RFID query return 100D may include using RFID technologies to mark the environment 20. For example, the player 10 may include a plurality of RFID “tags” (not shown) that may be placed in a variety of playback locations within different environment(s) 20. Upon suitable setup, the various RFID tags can connote different environments 20 and their concomitant settings for the player 10. For example, a particular RFID tag would be placed beneath a car dashboard. The player 10 may include a RFID detection means for detecting the location and type of RFID tag that is proximate thereto. Thus, in the example, when the player 10 is located in the vehicle the player 10 will detect the RFID tag located beneath the dashboard. In this manner, the player 10 will then “know” that its instant environment 20 includes a vehicle and a vehicle stereo 30 and be able to make the appropriate adjustments to settings based on this environment 20 detection.

Bluetooth info exchange 100E may include similar functionalities as the wired protocol 100C but in a wireless environ.

In process S1 the player 10 uses the environment detection information gathered through one, or more, of these means to determine a current playback environment of the player 10 and/or the external playback device 30.
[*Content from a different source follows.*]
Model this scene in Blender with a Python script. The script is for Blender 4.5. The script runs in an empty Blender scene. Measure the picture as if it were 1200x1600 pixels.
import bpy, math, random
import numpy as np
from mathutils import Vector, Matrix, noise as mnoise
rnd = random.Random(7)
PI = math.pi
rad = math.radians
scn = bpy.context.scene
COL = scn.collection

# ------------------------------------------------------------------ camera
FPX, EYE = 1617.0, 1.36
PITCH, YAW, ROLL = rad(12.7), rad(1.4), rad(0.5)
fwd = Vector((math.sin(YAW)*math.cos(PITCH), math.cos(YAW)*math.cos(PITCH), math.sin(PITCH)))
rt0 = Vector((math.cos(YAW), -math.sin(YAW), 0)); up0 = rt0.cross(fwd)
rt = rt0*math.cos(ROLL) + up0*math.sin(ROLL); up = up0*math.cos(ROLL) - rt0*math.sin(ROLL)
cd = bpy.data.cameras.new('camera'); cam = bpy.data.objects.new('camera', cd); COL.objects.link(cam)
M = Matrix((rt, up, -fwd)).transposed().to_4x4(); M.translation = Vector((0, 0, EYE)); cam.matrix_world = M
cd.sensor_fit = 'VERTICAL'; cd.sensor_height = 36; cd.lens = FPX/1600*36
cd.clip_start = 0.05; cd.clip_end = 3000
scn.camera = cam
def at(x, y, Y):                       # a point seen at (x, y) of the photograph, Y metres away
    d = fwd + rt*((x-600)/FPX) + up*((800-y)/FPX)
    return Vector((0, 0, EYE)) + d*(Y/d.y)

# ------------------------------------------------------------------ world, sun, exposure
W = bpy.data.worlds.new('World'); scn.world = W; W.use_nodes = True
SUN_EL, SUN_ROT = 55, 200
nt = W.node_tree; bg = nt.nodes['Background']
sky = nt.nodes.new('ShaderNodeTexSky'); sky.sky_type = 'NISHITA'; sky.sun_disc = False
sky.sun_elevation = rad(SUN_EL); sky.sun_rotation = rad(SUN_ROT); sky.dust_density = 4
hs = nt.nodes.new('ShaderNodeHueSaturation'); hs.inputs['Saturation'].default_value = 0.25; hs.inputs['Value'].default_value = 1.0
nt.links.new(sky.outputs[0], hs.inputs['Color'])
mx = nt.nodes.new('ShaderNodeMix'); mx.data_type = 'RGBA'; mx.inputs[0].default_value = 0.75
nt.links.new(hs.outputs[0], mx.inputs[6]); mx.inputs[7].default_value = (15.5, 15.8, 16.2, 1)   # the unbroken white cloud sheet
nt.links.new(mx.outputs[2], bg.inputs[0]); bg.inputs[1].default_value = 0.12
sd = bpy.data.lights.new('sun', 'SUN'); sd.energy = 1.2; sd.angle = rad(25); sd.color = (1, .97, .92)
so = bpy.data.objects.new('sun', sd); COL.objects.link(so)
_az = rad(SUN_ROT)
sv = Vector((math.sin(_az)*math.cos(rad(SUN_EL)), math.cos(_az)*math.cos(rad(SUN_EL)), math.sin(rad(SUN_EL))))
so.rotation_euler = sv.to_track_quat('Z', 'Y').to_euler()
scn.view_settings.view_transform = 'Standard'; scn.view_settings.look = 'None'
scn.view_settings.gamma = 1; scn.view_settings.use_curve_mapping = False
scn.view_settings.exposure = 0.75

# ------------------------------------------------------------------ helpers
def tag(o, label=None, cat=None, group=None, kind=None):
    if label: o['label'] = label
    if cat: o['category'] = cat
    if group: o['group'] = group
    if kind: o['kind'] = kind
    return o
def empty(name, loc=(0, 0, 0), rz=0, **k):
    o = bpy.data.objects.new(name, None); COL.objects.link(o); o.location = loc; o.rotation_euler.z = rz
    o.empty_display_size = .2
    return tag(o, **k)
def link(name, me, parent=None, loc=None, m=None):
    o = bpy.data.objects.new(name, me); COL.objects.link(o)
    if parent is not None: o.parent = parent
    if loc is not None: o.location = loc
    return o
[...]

In process S2, once the player 10 has identified the environment, the player 10 determines the appropriate playback settings for that environment by means of, for example, a lookup table. The lookup table may include for example settings for one, or more, of the following: compression setting; bass boost setting; equalization setting; video output setting; audio limiting circuits, video aspect ratio setting; video resolution control setting; video color enhancement setting; video contrast enhancement setting; video brightness enhancement setting; sound file type selection; video file type selection; and/or the like. Possible settings may be discrete or variable along a continuum. For example, compression setting may be adjusted between off, low, medium, and high, or may be assigned an arbitrary numerical value along a continuum of possible settings (e.g., a compression setting of 0-100). Bass boost setting may be adjusted between off, low, medium, and high, or may be assigned an arbitrary numerical value along a continuum of possible settings (e.g., a bass-boost setting of 0-100). Equalization setting may be adjusted between flat, and various contours. These settings are described as examples only, the scope of the invention includes any and all possible modifications of the video, audio, or other media signals provided by the multimedia repository 10.

One, or more, of the settings are then applied to the functions controlling the audio and/or video output of the player 10 in process S3.

In an alternative embodiment, the information transmitted to the player 10 is in the form of direct instructions as to the proper output settings for the player 10 from at least one of the external playback device(s) 30. In other words, rather than a process by which the player 10 determines it is in a car environment, for example, and deduces that a compression circuit should be activated, the player 10 receives direct instruction to turn on a compression circuit from the associated external playback device 30 (e.g., car stereo).

The foregoing description of the embodiments of this invention has been presented for purposes of illustration and description. It is not intended to be exhaustive or to limit the invention to the precise form disclosed, and many modifications and variations are possible.